Non si intende decretare l’attribuzione di una siffatta qualifica a esseri che appartengono alla nostra medesima famiglia e si deplora ogni comportamento politico e amministrativo orientato a procrastinare, nei fatti, lo svilimento di questa umanità ferita, pur quando esiste una legge regionale che da anni avrebbe, in potenza, la possibilità di portare nell’alveo della programmazione tutto ciò che oggi viene gestito in maniera emergenziale, se non raffazzonata, nell’assenza di procedure che assicurino la trasparenza, il buon andamento e l’imparzialità della pubblica amministrazione.

Ogni anno, infatti, si rincorrono fondi per assicurare un minimo di copertura a quei servizi considerati indispensabili per l’accoglienza in parola, evidenziando, al contempo, la trascuratezza nel far assurgere a ‘sistema regolato’ il fenomeno, preferendo adottare atteggiamenti sbrigativi e esenti da opportuna regolazione nell’affrontare la spesa, che pure assume di anno in anno importi molto significativi, che ci spingiamo a stimare, solo per il centro di Palazzo San Gervasio, raggiungano annualmente somme intorno ai 250-300 mila euro.

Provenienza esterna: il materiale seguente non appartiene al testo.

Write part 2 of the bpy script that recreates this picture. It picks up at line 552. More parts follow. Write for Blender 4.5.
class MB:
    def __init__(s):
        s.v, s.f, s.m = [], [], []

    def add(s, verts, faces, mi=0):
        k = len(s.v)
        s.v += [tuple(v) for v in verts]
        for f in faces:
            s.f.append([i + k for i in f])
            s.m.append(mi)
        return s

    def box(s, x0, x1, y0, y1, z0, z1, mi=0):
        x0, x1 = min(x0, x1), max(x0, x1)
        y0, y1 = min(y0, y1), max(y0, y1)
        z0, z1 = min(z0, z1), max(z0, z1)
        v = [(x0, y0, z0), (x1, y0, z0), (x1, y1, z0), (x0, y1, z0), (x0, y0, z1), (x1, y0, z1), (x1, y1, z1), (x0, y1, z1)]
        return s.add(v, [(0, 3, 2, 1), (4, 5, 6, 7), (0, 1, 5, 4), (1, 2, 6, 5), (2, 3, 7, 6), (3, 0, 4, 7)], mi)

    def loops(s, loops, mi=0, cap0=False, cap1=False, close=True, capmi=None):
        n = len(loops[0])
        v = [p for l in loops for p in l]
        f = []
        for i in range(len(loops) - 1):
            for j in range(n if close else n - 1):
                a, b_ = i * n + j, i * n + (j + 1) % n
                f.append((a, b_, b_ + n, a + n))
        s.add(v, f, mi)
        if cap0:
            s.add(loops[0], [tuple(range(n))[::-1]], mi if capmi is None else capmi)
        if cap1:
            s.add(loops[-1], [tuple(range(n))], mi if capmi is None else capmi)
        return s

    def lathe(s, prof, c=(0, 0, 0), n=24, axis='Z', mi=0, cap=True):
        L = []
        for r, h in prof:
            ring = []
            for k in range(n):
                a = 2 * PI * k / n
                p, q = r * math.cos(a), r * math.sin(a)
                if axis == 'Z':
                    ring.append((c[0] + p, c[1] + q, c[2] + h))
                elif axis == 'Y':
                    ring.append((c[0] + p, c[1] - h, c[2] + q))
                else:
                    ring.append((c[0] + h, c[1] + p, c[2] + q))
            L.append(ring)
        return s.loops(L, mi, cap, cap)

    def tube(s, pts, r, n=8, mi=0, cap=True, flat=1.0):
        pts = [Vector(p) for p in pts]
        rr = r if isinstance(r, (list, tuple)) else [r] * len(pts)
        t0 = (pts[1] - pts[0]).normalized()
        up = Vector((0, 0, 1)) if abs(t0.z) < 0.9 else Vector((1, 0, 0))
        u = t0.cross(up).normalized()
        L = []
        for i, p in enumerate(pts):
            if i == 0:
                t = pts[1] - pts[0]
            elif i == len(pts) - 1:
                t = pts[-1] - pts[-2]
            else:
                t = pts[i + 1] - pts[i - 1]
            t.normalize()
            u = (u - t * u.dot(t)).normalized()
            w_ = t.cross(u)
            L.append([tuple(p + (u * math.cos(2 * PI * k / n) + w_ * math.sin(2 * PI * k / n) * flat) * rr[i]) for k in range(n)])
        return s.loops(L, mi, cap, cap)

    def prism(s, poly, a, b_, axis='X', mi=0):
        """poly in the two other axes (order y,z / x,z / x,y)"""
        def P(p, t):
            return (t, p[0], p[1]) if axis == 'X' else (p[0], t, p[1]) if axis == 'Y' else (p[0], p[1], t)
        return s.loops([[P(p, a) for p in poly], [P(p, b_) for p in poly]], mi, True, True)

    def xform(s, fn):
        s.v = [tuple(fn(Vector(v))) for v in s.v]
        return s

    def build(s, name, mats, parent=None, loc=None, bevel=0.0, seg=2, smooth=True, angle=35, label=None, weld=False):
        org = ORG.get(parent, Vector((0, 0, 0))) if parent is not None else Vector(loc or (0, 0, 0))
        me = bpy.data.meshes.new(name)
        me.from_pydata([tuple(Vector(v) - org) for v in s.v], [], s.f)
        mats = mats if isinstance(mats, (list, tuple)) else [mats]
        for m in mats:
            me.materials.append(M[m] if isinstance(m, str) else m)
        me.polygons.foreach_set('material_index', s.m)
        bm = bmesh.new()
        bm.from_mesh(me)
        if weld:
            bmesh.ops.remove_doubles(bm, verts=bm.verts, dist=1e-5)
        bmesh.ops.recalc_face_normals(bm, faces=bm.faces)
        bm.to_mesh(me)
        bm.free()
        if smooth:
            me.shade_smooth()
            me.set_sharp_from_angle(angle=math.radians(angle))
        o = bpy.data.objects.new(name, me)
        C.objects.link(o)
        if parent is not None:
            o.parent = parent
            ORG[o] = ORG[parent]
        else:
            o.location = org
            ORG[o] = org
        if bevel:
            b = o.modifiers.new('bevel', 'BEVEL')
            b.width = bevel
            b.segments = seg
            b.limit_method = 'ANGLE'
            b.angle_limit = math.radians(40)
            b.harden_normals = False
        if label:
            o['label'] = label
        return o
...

In soli dieci anni, ipotizziamo si siano spesi tra i 2 e i 3 milioni di euro per lasciare le cose così come sono e nonostante l’esistenza della legge regionale n. 13/2016 imporrebbe alla Regione Basilicata di avviare percorsi programmatici e condivisi per la fuoriuscita del fenomeno dalla condizione di approssimazione a cui annualmente assistiamo.

In questo desolante panorama i firmatari non possono che dar merito a tutte quelle forme associative che assicurano, senza clamore e con gratuità, sostegno a questi lavoratori, che nell’Alto Bradano solo per un terzo circa ricevono assistenza pseudo-organizzata dagli organi pubblici, ma che almeno per i due terzi si trascinano in una conduzione di vita che va oltre l’immaginabile, occupando nella calura estiva casolari diroccati, privi di energia elettricae di acqua, collocati in prossimità degli agri che sono chiamati a ‘portare a reddito’.

È innegabile, stiamo vivendo da alcuni anni andamenti socio-economici problematici e sfavorevoli, che espongono una parte sempre maggiore della popolazione alla marginalità e al degrado, ma si ritiene che questo non esima le associazioni scriventi e l’istituzione pubblica dal preservare sempre e in ogni caso la tutela della dignità e dell’integrità di ogni persona, quale che sia la sua appartenenza etnica, religiosa, linguistica, specie quando essa assume legalmente e regolarmente la figura contrattualizzata di lavoratore.

Indugiare nel lassismo amministrativo e perseverare nell’irragionevole provvisorietà espone l’intera comunità regionale a ritenere che non vi siano opportunità per ridare dignità al lavoro e alla condizione personale di questi membri della famiglia umana, che forse qualcuno preferisce solo limitarsi a considerare derelitti, nonostante siano stati approntati strumenti legislativi per porre rimedio a questa sofferenza.

Si coglie l’occasione per rammentare che anche le soluzioni strutturali sinora ipotizzate, che sarebbero da realizzare in quel di Boreano e di Gaudiano, sono ben lungi dall’essere avviate e, in termini ottimistici, al loro completamento si potrebbe giungere nel giro di almeno un quinquennio, senza che risultino affatto sufficienti, in ogni caso, a mettere in sicurezza gli ospiti stagionali, che solo per un terzo potrebbero trovarvi accoglienza.

Lo stesso numero all’incirca di quelli che oggi vengono ospitati nell’ex tabacchificio di Palazzo San Gervasio, che ci auguriamo venga dismesso il prima possibile per la sua evidente inadeguatezza.

I temi posti all’ordine della presente istanza sono stati già tutti trattati nel corso di un apposito Tavolo di confronto insediatosi presso la Diocesi di Melfi-Rapolla-Venosa il 22 novembre 2022, costituito dall’Associazione e dagli Uffici diocesani firmatari, oltre che dalle Istituzioni pubbliche e territoriali invitate e presenti, i cui lavori hanno fatto registrare un’ampia convergenza sull’urgenza di dare avvio all’attuazione delle Legge regionale di cui all’oggetto.

Non s’intende avventurarsi, in questa fase, in confronti e discussioni sulla questione migratoria intesa in senso generale, che pure aprirebbe a necessarie considerazioni di ordine umano e ideale, senza che rappresenti, al momento, il terreno sul quale gli scriventi vogliano muovere il proprio intervento.

Per ora basta che venga offerta la massima disponibilità e la massima collaborazione per fare in modo che, tra sei mesi, non si ripetano le solite improvvisazioni e che, soprattutto, si avverta la sensibilità istituzionale nel dar seguito alla Legge Regionale n. 13/2016, per cominciare a muovere celermente i primi passi, al fine di affermare la supremazia della saldezza della normapiuttosto che la estemporaneità dell’emergenza”.